The smart people were let go of. They were seen as a cost, not part of the business.

So lets rephrase the question: “Is it safe to move to the cloud with your current IT management and maintenance approach?” Possibly not: you probably have to modify the way you do a lot of things, including how you structure your teams and Org Unit. You may need to up-weight training for teams who will now take on full responsibility for workloads, instead of just being “the network guy”. But this is an opportunity; those teams can now feel that THEY are the service team for a workload that supports something more substantial than just rack-and-stack of storage.
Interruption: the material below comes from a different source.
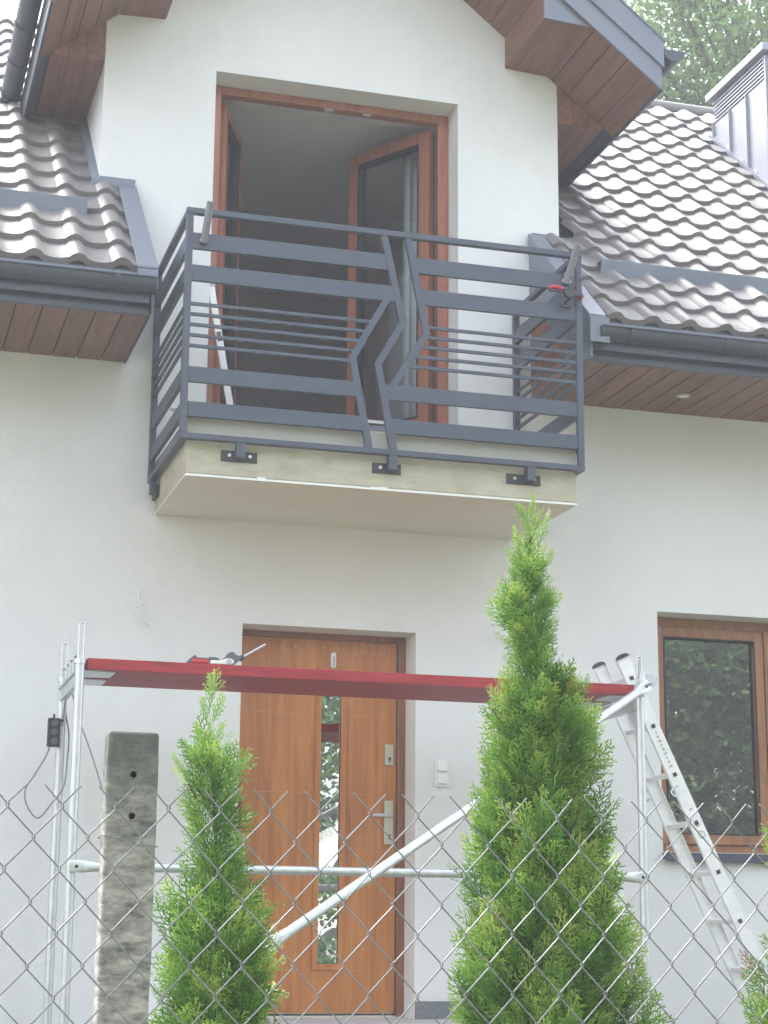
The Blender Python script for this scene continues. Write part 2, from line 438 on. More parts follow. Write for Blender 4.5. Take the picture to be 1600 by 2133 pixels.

Moving to separate DevOps teams per critical workload, you can then have them independently innovate – but collaborate on standards and improvements. a friendly competition on addressing technical debt, or number of user feature improvements requested – and satisfied.

So is it safe to move to the Cloud? It depends on who is doing, how much knowledge and experience they have, and what happens next in your operating model.

The Cloud is not just another data centre. And TCO isn’t just cloud costs, and it isn’t just people cost. Sometimes the cost is the compliance failure and fine you get by inadvertently removing the operating model that would have prevented a data breach.

Its been 7 years since I (and my colleagues at Ajilon/Modis, soon to be Akkodis) moved the Land Registry of Western Australia, the critical government registry of property ownership of the state, into the AWS Cloud for Landgate. We’ve kept a DevOps approach for the solution – ensuring it was not just Well-Architected, but Well Maintained. It’s a small DevOps crew now that ensure that Java Updates, 3rd party library updates and more get imported, but also maintenance of the Cloud environment such as load balancing, virtual machine types & images (AMIs) get updated, managed relational database versions get updated, newer TLS versions get supported and — more importantly — older versions get deprecated and disabled. FinOps, DevOps, and collaboration.